I need to get four of electronic exhaust cutouts ( https://www.ebay.com/itm/162664518133 ) to run on the same transmitter button... how can I do this?
I have two so far that I wired to one receiver and was surprised that it run bothe motors, do you know if that will hold up long running two motors on one receiver? Later on I will get two more if my experiment works and pretty sure that one receiver probably would not run four motors, so any ideas how I should get two motors for now and four motors later to run in sequence? Can I change the frequency in the receivers to match one transmitter and or can The transmitters fequencies be readjusted so I can have more than one transmitter on the same frequency, if that is not asking too much? Thank You...
2 Answers
- Robert JLv 74 years agoFavorite Answer
The motors appear to be just two wire units, presumably with internal limit switches.

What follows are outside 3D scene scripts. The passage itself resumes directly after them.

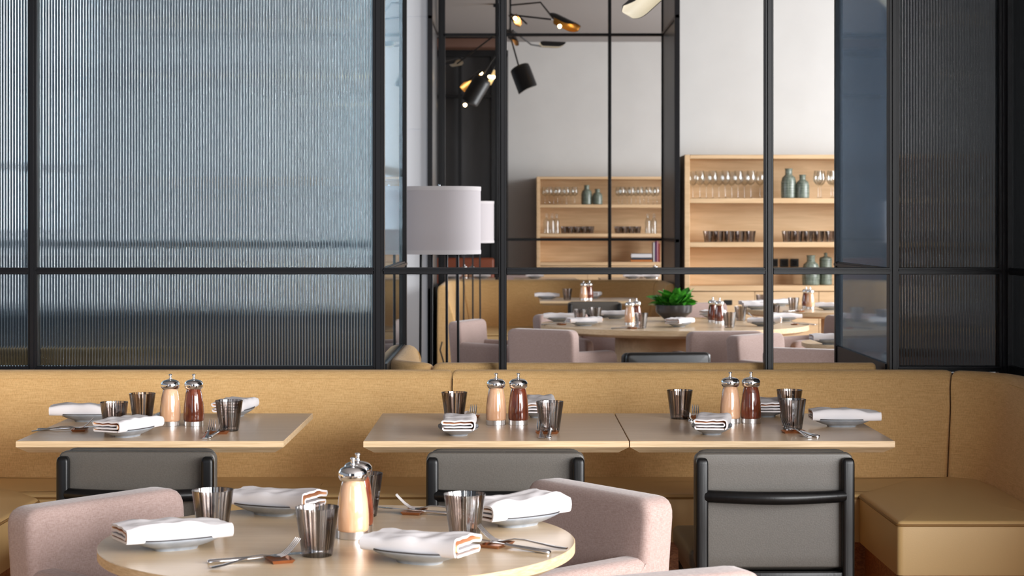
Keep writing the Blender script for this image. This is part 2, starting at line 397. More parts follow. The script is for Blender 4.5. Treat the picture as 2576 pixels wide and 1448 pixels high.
# dark glazed recess at the end of the third room, with its wooden soffit
nr = struct(empty('door_1', (-.5, 23.6, 0)))
def nl(g, name, mt): o = g.build(name, mt, nr); o.location = (.5, -23.6, 0)
zA = PT(0, 130, 23.6).z
nl(G().box(-2.2, -.05, 23.75, 23.8, 0, zA), 'dark_pane', 'niche_black')
g = G().box(-2.2, -.05, 23.6, 23.7, zA-.06, zA+.02).box(-.26, -.08, 23.55, 23.74, 0, zA-.06)
g.box(XY(1153, 23.6), XY(1161, 23.6), 23.6, 23.7, 0, zA-.06).box(-2.2, -.2, 23.62, 23.69, PT(0, 242, 23.6).z-.02, PT(0, 242, 23.6).z+.02)
nl(g, 'door_frame', 'black_gloss')
nl(G().box(-2.2, -.12, 23.2, 23.85, zA+.02, zA+.13, .004), 'soffit', 'soffit_wood')

# ------------------------------------------------------------------ upholstered benches
def path_pts(pts, radii, n=8):
    out = []
    for i, p in enumerate(pts):
        if i in (0, len(pts)-1) or radii[i] <= 0: out.append(Vector(p)); continue
        a, b, c = Vector(pts[i-1]), Vector(p), Vector(pts[i+1]); u = (a-b).normalized(); v = (c-b).normalized(); r = radii[i]
        cen = b+(u+v)*r; p0 = b+u*r; p1 = b+v*r
        a0 = math.atan2(p0.y-cen.y, p0.x-cen.x); a1 = math.atan2(p1.y-cen.y, p1.x-cen.x)
        while a1-a0 > PI: a1 -= 2*PI
        while a1-a0 < -PI: a1 += 2*PI
        for j in range(n+1): t = a0+(a1-a0)*j/n; out.append(cen+Vector((math.cos(t), math.sin(t)))*r)
    return out
def walk(path, s):
    for i in range(len(path)-1):
        L = (path[i+1]-path[i]).length
        if s <= L or i == len(path)-2:
            d = (path[i+1]-path[i]).normalized(); return path[i]+d*s, d
        s -= L
def plen(path): return sum((path[i+1]-path[i]).length for i in range(len(path)-1))
def smooth_dir(path, s):
    e = .02; L = plen(path); a, _ = walk(path, max(0, s-e)); b, _ = walk(path, min(L, s+e)); return (b-a).normalized()
BPROF = [(.0, .02), (.0, .40), (.004, .47), (.035, .60), (.066, .72), (.085, .795), (.092, .818), (.104, .833), (.122, .840), (.140, .838), (.155, .826), (.162, .80), (.165, .5), (.165, .02)]
def back_panel(path, s0, s1, side, zo=0., prof=BPROF):
    """one upholstered back panel swept along the bench line, pillowed at both ends; side = outward sign"""
    g = G(); rs = []; n = max(4, int((s1-s0)/.05)); ss = [s0+.002, s0+.003, s0+.006, s0+.012]+[s0+.02+(s1-s0-.04)*i/n for i in range(n+1)]+[s1-.012, s1-.006, s1-.003, s1-.002]
    co, cz = .085, .62
    for s in ss:
        p, _ = walk(path, s); d = smooth_dir(path, s); nrm = Vector((-d.y, d.x))*side
        e = min(s-s0, s1-s)-.002; k = 0 if e > .014 else 1-math.sqrt(max(0, 1-(1-e/.014)**2))
        ring = []
        for o, z in prof:
            oo = o+(.012*k if o < co else -.012*k); zz = z-(.012*k if z > cz else 0)
            q = p+nrm*oo; ring.append((q.x, q.y, zz+zo))
        rs.append(ring)
    return g.rings(rs)
def stitch_row(path, s0, s1, side, o, z, step=.0085):
    g = G(); s = s0+.012
    while s < s1-.012:
        p, d = walk(path, s); d = smooth_dir(path, s); nrm = Vector((-d.y, d.x))*side; q = p+nrm*(o-.001)
        X = Matrix.Translation((q.x, q.y, z)) @ Matrix.Rotation(math.atan2(d.y, d.x), 4, 'Z')
        g.add([(-.0026, -.0008, -.0007), (.0026, -.0008, -.0007), (.0026, -.0008, .0007), (-.0026, -.0008, .0007), (-.0026, .0012, -.0007), (.0026, .0012, -.0007), (.0026, .0012, .0007), (-.0026, .0012, .0007)],
              [(0, 1, 2, 3), (4, 7, 6, 5), (0, 4, 5, 1), (3, 2, 6, 7), (0, 3, 7, 4), (1, 5, 6, 2)], 0, X); s += step
    return g
def cushion(poly, z0, z1, parent, radii=.02, crown=.012):
    pl = densify(rpoly(poly, radii), .05)
    o = G().pillow(pl, z0, z1, .014, both=False, crown=crown).build('seat_cushion', 'gold_leather', parent, angle=1.2)
    pts = [(p.x, p.y, z1-.012) for p in pl]; pts.append(pts[0])
    G().tube(pts, .0042, 6, cap=False).build('piping', 'gold_piping', o)
    return o
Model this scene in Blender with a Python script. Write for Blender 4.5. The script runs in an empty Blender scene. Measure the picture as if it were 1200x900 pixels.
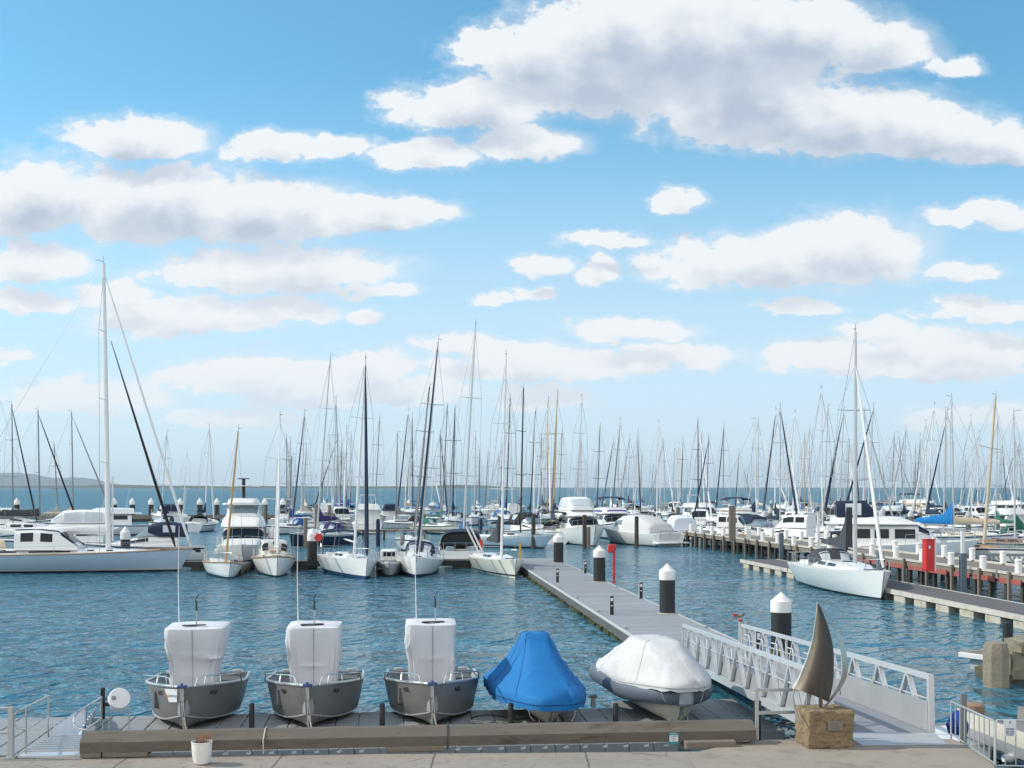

If that is the case then you could use one receiver plus a couple of suitably heavy duty change-over relays to run all the motors.
The receiver output would connect to the relay coils, using a diode in series with each so one relay operates on one polarity and the other relay operates on the other polarity.
Connect the motors between the commons of the two relay contacts.
Connect both normally closed to ground (battery -) and moth normally opens to +12V via a suitable fuse.
When one relay is energised, it connects that side of the motors to power, with the other side still grounded viea the unpowered relay. The other polarity from the RX pulls in the other relay instead and the motors run the opposite way.
This diagram shows the idea of the motor connections:
- Peter HLv 74 years ago
It is possible that one receiver could run 4 cutouts, but a safer alternative would be to wire the receiver to the coil of a relay, and then switch as many cutouts as you want from the relay.